**Written instruction:**
Extract exactly the run of lines starting at the line that holds "Continue the Blender" and ending at the line that holds "return leaf_quads(P, D, L", both included.

######

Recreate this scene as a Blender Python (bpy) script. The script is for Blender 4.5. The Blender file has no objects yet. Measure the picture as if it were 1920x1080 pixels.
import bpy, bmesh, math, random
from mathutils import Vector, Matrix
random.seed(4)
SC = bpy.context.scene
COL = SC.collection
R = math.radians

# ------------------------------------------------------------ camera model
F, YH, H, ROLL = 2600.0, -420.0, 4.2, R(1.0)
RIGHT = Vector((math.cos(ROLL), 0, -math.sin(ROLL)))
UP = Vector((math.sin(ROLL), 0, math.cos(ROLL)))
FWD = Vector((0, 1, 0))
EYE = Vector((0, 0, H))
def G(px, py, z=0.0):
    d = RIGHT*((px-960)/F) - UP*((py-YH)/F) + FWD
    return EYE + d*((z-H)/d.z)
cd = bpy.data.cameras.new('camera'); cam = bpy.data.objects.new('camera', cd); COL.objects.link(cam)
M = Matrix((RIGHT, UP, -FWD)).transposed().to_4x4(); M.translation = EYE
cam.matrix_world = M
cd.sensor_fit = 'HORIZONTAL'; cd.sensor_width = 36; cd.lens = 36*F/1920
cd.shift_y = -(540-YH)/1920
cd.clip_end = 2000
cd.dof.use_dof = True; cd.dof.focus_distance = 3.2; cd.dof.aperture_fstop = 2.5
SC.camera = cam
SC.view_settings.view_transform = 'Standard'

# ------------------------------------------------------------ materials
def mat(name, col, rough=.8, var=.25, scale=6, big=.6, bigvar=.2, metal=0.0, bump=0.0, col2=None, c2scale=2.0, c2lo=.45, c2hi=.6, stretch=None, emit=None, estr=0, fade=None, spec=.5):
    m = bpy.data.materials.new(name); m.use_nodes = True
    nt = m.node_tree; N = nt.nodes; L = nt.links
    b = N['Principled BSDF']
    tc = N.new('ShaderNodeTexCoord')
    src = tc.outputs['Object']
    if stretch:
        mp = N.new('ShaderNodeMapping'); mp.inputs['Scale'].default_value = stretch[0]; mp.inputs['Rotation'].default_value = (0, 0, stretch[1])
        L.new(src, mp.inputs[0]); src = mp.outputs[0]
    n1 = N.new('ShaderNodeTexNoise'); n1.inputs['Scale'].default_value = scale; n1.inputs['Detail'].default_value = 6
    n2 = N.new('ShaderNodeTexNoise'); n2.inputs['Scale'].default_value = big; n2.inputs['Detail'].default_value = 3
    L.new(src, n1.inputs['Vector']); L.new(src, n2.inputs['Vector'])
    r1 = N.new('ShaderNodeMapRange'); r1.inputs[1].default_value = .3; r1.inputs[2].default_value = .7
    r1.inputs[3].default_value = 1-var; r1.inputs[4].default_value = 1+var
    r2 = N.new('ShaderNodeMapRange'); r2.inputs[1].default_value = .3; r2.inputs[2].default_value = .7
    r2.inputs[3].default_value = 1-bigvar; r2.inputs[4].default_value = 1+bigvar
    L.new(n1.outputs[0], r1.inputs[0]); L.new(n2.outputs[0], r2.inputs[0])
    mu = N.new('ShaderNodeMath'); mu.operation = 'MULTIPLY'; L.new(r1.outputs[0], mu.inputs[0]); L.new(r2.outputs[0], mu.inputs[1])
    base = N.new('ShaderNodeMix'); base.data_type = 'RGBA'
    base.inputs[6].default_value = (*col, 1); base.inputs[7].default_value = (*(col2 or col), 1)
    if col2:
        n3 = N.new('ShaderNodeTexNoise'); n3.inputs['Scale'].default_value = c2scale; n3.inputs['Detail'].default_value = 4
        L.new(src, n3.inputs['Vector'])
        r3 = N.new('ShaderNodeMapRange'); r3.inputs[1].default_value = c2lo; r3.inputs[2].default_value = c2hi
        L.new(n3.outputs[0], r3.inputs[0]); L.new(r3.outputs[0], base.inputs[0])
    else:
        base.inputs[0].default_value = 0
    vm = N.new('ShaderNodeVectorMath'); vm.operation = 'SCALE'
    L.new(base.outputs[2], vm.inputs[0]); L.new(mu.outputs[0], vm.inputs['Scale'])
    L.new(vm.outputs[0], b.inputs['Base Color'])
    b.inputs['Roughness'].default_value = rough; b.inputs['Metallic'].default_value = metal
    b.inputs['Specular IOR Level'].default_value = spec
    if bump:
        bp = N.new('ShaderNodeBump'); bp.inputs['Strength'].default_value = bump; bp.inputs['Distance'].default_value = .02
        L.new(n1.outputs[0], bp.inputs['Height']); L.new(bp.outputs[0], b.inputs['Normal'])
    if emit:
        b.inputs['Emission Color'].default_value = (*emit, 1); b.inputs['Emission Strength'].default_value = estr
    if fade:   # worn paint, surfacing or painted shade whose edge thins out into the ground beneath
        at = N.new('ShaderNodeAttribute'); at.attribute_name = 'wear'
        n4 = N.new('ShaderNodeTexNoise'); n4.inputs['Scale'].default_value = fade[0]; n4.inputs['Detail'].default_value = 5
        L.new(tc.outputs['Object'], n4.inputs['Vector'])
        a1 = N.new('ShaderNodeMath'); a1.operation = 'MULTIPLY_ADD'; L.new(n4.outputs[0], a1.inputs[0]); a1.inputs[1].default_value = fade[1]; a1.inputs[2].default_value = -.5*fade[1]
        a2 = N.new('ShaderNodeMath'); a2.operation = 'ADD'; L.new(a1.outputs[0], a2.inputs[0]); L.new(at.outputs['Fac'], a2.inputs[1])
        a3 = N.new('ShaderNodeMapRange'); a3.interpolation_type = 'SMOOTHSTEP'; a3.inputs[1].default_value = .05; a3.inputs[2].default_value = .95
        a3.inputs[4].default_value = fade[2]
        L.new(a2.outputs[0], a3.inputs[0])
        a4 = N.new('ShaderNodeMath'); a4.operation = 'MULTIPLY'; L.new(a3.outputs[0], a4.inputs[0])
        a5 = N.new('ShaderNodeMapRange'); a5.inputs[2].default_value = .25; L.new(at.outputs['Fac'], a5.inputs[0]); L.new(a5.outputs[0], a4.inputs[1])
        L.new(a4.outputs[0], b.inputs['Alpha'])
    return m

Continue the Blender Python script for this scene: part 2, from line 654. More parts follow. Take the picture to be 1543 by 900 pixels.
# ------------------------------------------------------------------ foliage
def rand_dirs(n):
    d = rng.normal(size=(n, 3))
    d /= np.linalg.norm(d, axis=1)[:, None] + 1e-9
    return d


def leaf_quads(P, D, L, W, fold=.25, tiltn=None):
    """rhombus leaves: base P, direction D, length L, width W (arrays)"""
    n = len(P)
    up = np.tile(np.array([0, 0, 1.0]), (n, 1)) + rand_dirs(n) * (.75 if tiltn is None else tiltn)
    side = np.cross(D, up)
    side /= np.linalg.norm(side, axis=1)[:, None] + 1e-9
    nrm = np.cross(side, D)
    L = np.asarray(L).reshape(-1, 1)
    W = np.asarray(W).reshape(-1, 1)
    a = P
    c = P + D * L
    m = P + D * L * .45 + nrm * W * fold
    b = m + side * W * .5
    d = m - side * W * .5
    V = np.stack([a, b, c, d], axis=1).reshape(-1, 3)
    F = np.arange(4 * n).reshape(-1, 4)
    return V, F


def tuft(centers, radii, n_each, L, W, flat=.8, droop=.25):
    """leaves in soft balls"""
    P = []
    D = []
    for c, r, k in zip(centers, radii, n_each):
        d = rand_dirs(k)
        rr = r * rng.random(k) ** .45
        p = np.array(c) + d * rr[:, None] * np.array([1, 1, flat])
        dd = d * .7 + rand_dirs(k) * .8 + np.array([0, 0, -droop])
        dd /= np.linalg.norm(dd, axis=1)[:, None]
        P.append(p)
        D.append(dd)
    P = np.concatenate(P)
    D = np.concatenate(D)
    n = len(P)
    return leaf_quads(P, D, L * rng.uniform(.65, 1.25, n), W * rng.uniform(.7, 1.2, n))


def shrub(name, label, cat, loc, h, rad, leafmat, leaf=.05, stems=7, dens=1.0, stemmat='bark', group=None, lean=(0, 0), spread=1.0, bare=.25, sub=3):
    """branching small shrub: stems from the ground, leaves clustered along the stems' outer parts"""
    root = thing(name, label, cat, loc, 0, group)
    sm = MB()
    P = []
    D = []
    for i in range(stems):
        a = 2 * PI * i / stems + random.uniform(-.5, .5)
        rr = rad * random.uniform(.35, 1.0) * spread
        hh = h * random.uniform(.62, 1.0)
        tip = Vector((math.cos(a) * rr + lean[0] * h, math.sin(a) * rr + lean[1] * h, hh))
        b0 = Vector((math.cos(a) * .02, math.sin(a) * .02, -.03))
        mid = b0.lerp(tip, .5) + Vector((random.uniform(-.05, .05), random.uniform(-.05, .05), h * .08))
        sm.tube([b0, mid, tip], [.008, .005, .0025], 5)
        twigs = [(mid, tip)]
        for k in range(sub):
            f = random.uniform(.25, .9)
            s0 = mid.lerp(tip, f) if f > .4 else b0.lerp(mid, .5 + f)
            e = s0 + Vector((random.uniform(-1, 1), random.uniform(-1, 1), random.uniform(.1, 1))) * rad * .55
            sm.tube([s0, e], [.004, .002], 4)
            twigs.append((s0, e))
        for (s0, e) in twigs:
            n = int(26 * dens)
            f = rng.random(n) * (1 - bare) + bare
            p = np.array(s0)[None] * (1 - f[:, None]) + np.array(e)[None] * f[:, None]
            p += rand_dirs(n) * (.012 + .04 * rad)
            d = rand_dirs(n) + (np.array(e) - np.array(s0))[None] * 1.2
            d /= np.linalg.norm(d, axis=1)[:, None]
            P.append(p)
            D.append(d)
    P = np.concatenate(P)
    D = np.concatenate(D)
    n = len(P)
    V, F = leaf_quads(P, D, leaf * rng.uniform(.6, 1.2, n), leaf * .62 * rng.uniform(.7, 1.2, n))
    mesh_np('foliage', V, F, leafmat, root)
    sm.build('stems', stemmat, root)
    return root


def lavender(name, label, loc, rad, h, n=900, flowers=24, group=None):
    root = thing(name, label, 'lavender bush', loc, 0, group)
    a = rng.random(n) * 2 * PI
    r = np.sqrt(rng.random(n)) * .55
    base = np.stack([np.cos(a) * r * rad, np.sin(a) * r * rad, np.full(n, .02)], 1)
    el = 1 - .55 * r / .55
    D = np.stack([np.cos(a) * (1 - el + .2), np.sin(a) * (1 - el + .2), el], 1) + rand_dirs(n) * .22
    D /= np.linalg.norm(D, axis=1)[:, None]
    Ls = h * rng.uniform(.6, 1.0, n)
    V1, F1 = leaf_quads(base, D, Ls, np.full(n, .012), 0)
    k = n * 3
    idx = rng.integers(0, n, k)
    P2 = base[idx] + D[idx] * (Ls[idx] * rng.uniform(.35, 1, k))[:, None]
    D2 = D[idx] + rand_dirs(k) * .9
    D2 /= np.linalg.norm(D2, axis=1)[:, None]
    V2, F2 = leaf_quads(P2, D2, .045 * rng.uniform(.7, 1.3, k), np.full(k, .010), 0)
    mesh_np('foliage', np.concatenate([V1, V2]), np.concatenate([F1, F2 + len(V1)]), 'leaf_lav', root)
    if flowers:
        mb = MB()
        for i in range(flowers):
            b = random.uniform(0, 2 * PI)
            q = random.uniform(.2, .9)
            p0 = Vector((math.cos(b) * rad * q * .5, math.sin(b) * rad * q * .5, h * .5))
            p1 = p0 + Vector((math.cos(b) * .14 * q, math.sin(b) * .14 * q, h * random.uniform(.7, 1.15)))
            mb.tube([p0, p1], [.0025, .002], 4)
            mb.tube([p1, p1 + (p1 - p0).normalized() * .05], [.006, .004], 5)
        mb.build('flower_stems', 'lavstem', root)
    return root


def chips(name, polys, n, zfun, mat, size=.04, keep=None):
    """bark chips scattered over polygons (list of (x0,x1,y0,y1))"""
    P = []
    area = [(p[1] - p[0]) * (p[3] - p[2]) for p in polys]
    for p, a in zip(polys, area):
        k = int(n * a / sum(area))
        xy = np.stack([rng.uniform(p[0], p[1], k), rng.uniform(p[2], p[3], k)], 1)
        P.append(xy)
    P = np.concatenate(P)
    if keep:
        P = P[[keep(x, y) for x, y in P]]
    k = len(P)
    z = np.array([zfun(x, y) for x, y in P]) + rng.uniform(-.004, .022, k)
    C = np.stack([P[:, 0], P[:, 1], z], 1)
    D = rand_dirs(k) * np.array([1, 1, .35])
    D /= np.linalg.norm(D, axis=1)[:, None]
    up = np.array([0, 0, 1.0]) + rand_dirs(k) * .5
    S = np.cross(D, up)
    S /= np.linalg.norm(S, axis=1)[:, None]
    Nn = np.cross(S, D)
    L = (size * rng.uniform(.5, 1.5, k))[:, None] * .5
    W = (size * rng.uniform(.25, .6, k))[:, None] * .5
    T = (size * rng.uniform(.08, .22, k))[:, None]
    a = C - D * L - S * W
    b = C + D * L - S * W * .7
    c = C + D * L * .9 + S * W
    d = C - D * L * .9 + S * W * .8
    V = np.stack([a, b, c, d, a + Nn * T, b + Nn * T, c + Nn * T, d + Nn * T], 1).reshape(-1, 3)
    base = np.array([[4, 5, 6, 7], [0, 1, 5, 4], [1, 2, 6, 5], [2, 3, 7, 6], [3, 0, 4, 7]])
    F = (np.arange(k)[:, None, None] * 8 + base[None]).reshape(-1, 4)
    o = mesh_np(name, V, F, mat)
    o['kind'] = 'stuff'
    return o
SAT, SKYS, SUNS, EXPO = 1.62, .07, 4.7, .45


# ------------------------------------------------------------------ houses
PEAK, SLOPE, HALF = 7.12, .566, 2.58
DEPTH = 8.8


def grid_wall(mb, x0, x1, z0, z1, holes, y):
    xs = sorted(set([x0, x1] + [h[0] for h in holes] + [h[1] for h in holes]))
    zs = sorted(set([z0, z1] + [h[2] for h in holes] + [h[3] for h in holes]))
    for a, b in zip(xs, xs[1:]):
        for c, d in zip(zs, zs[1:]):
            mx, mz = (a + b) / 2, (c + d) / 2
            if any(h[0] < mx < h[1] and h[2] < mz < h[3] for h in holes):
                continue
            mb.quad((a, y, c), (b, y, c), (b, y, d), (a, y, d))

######

**Output of the task:**
Continue the Blender Python script for this scene: part 2, from line 654. More parts follow. Take the picture to be 1543 by 900 pixels.
# ------------------------------------------------------------------ foliage
def rand_dirs(n):
    d = rng.normal(size=(n, 3))
    d /= np.linalg.norm(d, axis=1)[:, None] + 1e-9
    return d


def leaf_quads(P, D, L, W, fold=.25, tiltn=None):
    """rhombus leaves: base P, direction D, length L, width W (arrays)"""
    n = len(P)
    up = np.tile(np.array([0, 0, 1.0]), (n, 1)) + rand_dirs(n) * (.75 if tiltn is None else tiltn)
    side = np.cross(D, up)
    side /= np.linalg.norm(side, axis=1)[:, None] + 1e-9
    nrm = np.cross(side, D)
    L = np.asarray(L).reshape(-1, 1)
    W = np.asarray(W).reshape(-1, 1)
    a = P
    c = P + D * L
    m = P + D * L * .45 + nrm * W * fold
    b = m + side * W * .5
    d = m - side * W * .5
    V = np.stack([a, b, c, d], axis=1).reshape(-1, 3)
    F = np.arange(4 * n).reshape(-1, 4)
    return V, F


def tuft(centers, radii, n_each, L, W, flat=.8, droop=.25):
    """leaves in soft balls"""
    P = []
    D = []
    for c, r, k in zip(centers, radii, n_each):
        d = rand_dirs(k)
        rr = r * rng.random(k) ** .45
        p = np.array(c) + d * rr[:, None] * np.array([1, 1, flat])
        dd = d * .7 + rand_dirs(k) * .8 + np.array([0, 0, -droop])
        dd /= np.linalg.norm(dd, axis=1)[:, None]
        P.append(p)
        D.append(dd)
    P = np.concatenate(P)
    D = np.concatenate(D)
    n = len(P)
    return leaf_quads(P, D, L * rng.uniform(.65, 1.25, n), W * rng.uniform(.7, 1.2, n))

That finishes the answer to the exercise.